Authoritative references for deeper study

If you want to validate formulas or study the underlying acid-base theory in more depth, these resources are useful:

• U.S. Environmental Protection Agency: pH basics and interpretation
• Purdue University chemistry review on acids, bases, and equilibria
• National Center for Biotechnology Information: acid-base physiology and buffering concepts

Practical summary

To calculate the pH at 10 mL of added base, start with stoichiometry, not intuition. Find the initial acid moles, find the base moles delivered at 10.00 mL, compare them, and identify the region.
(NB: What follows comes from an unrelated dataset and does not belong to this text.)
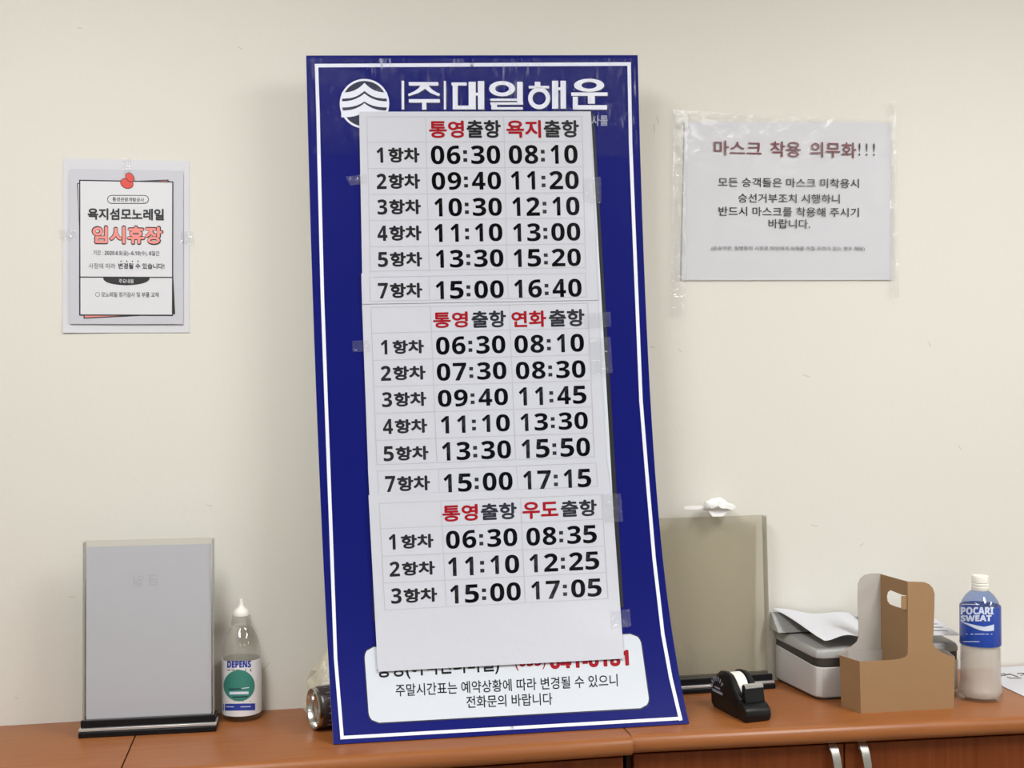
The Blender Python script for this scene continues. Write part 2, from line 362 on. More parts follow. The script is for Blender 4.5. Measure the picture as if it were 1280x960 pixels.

If the system is strong acid plus strong base, use excess H⁺ or OH^–. If the system is weak acid plus strong base and the 10 mL point is before equivalence, use the Henderson-Hasselbalch equation. If the problem lands right at equivalence, use hydrolysis of the conjugate base for weak acid systems or pH 7.00 for strong acid-strong base at 25 degrees Celsius. Once you practice a few examples, the logic becomes systematic and fast.

The calculator above automates these steps and plots the corresponding titration curve, but understanding the chemistry behind the result is what makes the answer reliable. When you know why the pH at 10 mL takes the value it does, you can troubleshoot lab data, predict curve shapes, and solve more advanced buffer and titration questions with confidence.

Educational note: this calculator assumes ideal behavior, monoprotic acids, and a temperature of 25 degrees Celsius. Real laboratory solutions can deviate slightly because of activity effects, temperature changes, instrumental calibration, and concentration uncertainty.